Soul versus Character

This was part of an old discussion I was having with my electronic book club, but I thought it was an interesting idea (after having established "soul" as a non-religious entity) .

Soul versus character:

My soul is a reflection of my values. My character is the culmination of my words and actions.

For example, everyone has made a poor choice and said “now why the hell did I do that?” to themselves at some point after the fact. If you thought about it hard enough, I’m pretty sure you could determine why you had automatized that response. It was through a series of experiences that you had previously determined required that type of response (or lack of experience in the case of newly developed fears). Determine why you feel the way you do, and change your conscious thought to better reflect the reality about that particular thing, and it could help bring about a change in your automatized response over time. A long, long, time if it’s anything like my futile yelling at my children. But I persist in trying to change this undesirable automatized response in myself. In fact, thinking of this screaming monster as part of my soul might help me change it quicker because that’s a downright horrifying thought as that behavior does not reflect my values. I know it is an undesirable part of my character.

Automatized response is not what I would consider part of my soul; the choice to try to change a destructive or inadequate response is. Somehow this still is not enough. Introspection, the desire to learn something about yourself and your behavior is part of your soul, too. Choose, try, introspect, desire, learn are all volitional. Again, my soul is a reflection of my values.

The smell of clay, dancing, James Taylor’s voice, the Star-Spangled banner, laughing with friends, wide open spaces filled with red, orange, and yellow leaves, the feel of warm stones on a cold day, Pachelbel’s Canon in D, cold, crisp days with bright blue skies, Louis Armstrong singing What a Wonderful World, my sleeping children – these all speak to my soul (I value each of them), and my character allows automatized responses to each (sometimes to my embarrassment). They move me, yes, but not without knowing why.

Of course there is something bigger than me out there, but not something I can control, only something I can choose to become part of or to fight against (active response), enjoy or avoid (passive response). I choose each in accordance with my values which define my soul.

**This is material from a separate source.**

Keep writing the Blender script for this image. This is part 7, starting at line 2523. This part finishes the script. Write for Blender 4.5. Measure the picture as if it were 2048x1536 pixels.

If this contradicts anything I’ve said before, so be it. Life is a work in progress, and that’s why I often enjoy these head-exploding discussions. There is no path to enlightenment for a head made of stone.

Comments

Stephen Bourque said…
I have two comments to make. First, something bothers me about casting your point as soul versus character. To me, the two concepts are closely related. They may not be exactly the same thing, but they are not opposites or in contention with each other.

I have not given this enough thought to be certain of these definitions, but I think of a soul as the non-material essence of a person - the sum total of his thoughts, memories, and values. I think of one's character as entirely involved with choices and values - perhaps as they are reflected in one's actions.

These definitions bring me to my second comment. I think you stressed automatized actions too much, at the expense of all actions. (Maybe this is nitpicking; it was only a brief post!) More precisely, I think what you really mean by automatized actions are habits, and habits are volitional, however "automatic" they seem. I agree with you that habits, good or bad, make up one's character, but so do difficult choices.
Lynne said…
Hey nitpicker - I was trying to differentiate between the two, not necessarily oppose them. There was an entire conversation that went before this. I decided to put this part on the blog because I thought it might be an interesting idea to people who may not have questioned their own "natures" (souls, values, or essential selves). Identifying self is the first step toward selfishness.